In a motion to be heard Tuesday by Circuit Court Judge Bart Stanley, prosecutors are asking the court to order Wilma Jones to post a security bond to cover “reasonable expenses” for the continued care of the animals, which are being held at Tennessee State Fairgrounds in Nashville.
Prosecutors are also requesting if Jones does not make the secured payment, after 15 days the animals will automatically be forfeited and become eligible for adoption by the general public.
Jones said yesterday she will not mount a legal challenge to keep the dogs, although she would like to have the dogs that stayed with her inside her house returned for companionship.
“I would have forfeited the dogs while they were here,” said Jones, indicating she would have signed a waiver when law enforcement raided her home Tuesday, but they would not provide assurances her house dogs would be returned. “I tried to. They asked me to and I tried to. The only thing I asked them for was my four little pets. I had one that slept with me. I haven’t been to bed in 50 years without a little poodle beside me. They were my children. It’s like they came and took a baby out of my arms. It’s hurt me worse than anything other than when they told me my mother had died.”
Prosecutors have not given any indication if they will allow her four house dogs to be returned. Should Jones fight to keep the other 120 dogs, the cost could be staggering. Scotlund Haisley, president of Animal Rescue Corps which is operating the shelter in Nashville, has said the organization charges an initial fee of $6,500. After that, Haisley says ARC charges $10 to $15 per day, per animal. That doesn’t include additional veterinary care, if needed.
Using the low estimate of $10 per day, the minimal cost with 124 dogs would be $1,240 a day. Over the course of just one week, the minimal cost would be $8,680, in addition to the $6,500 up-front charge.
Assistant district attorney Josh Crain noted the easy way out for Jones would be to voluntarily relinquish her rights to the animals so they can be adopted by other families.

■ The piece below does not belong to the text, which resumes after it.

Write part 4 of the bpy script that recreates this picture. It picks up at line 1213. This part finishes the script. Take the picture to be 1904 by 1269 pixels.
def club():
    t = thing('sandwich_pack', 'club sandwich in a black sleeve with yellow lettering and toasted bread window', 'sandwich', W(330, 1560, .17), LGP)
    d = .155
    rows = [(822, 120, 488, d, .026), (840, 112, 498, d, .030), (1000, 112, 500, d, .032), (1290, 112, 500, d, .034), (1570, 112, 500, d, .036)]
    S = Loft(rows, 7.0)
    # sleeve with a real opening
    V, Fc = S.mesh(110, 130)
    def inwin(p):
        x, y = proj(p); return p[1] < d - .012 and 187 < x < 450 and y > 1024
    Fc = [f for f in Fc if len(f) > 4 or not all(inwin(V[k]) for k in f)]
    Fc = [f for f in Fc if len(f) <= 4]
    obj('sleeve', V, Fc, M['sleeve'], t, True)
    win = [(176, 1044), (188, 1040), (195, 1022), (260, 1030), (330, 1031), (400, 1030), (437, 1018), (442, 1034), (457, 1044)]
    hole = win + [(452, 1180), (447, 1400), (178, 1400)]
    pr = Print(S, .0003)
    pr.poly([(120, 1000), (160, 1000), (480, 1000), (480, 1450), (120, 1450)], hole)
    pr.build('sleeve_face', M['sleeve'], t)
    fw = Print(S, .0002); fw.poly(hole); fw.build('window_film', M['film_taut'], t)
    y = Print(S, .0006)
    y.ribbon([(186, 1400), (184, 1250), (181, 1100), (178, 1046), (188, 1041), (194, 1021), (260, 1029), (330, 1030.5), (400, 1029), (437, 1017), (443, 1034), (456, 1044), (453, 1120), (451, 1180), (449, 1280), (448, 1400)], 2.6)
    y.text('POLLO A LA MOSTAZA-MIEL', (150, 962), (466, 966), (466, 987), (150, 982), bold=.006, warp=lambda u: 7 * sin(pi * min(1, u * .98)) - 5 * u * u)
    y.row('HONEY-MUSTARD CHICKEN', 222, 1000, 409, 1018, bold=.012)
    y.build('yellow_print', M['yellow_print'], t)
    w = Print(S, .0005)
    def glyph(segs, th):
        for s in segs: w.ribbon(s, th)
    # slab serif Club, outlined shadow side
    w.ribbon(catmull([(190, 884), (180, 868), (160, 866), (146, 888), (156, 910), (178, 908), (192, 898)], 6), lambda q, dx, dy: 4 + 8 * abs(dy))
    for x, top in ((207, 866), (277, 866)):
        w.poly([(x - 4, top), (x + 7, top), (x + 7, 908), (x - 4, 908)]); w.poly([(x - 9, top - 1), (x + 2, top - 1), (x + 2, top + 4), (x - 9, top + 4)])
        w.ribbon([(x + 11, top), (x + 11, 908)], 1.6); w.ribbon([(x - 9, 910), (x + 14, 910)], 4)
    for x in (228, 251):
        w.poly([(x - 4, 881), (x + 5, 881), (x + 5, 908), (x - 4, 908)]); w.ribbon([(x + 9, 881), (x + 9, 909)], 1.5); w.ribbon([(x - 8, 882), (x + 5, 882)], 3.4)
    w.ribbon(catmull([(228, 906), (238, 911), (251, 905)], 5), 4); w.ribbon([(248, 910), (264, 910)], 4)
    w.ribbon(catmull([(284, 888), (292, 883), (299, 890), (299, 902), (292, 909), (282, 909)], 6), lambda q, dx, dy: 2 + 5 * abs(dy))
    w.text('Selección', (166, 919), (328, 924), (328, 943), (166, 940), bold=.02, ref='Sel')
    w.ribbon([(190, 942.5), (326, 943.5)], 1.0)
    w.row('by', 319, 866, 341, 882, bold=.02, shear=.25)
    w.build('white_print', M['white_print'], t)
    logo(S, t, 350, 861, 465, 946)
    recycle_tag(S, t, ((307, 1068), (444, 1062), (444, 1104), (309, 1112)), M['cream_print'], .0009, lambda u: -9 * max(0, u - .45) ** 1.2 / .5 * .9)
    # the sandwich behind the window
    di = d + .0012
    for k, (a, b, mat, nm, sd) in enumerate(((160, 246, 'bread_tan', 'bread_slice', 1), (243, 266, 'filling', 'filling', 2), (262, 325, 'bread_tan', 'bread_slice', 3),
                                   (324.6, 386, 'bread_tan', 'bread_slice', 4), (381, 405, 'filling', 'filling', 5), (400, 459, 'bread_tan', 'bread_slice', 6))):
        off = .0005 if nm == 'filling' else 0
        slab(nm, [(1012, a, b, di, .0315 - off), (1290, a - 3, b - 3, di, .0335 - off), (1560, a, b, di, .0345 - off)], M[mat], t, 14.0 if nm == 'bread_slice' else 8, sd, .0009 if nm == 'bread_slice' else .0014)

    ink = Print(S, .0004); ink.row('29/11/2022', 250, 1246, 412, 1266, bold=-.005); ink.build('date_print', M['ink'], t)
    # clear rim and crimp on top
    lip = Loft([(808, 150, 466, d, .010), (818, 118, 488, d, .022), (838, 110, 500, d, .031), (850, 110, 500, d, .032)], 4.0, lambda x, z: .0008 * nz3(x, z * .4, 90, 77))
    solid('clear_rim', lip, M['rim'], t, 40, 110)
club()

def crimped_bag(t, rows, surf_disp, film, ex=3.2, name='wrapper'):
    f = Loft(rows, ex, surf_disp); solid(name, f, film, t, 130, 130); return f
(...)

“The defendant may, at any time while the case is pending, forfeit the animals seized to the care of the state,” Crain said in his motion before the court. “The security requirement will be lifted for all expenses from that date forward.”
Crain said should Jones decide to forfeit the animals, or even post the security deposit to care for the dogs, it would not be used as an admission of wrongdoing should she later be charged with a criminal offense for the condition of the animals.
The court is presently only considering the security bond issue as prosecutors have not filed a forfeiture motion. In the meantime, ARC officials say they are in limbo. Although they have received many adoption inquiries, they are unable to adopt any of the animals because they are under a hold from the local District Attorney’s Office.
Jones presently faces no criminal charges after ARC and the Warren County Sheriff’s Department removed 124 dogs and five birds from her Mears Road property in the Centertown area on Tuesday. Investigators say the animals were found to be in deplorable living conditions, held in small cages with minimal care.
Two undercover agents posing as roommates went to the property under the guise they wanted to buy a dog after ARC received a complaint about the care of the animals there. ARC has worked with local authorities in past investigations regarding neglected horses.
In her defense, Jones said she cared for the animals the best she could. As a former member of the Humane Society, she has cared for animals for over 50 years. She has often accepted abandoned animals, many of which were dropped at her door without her permission. She denies any wrongdoing.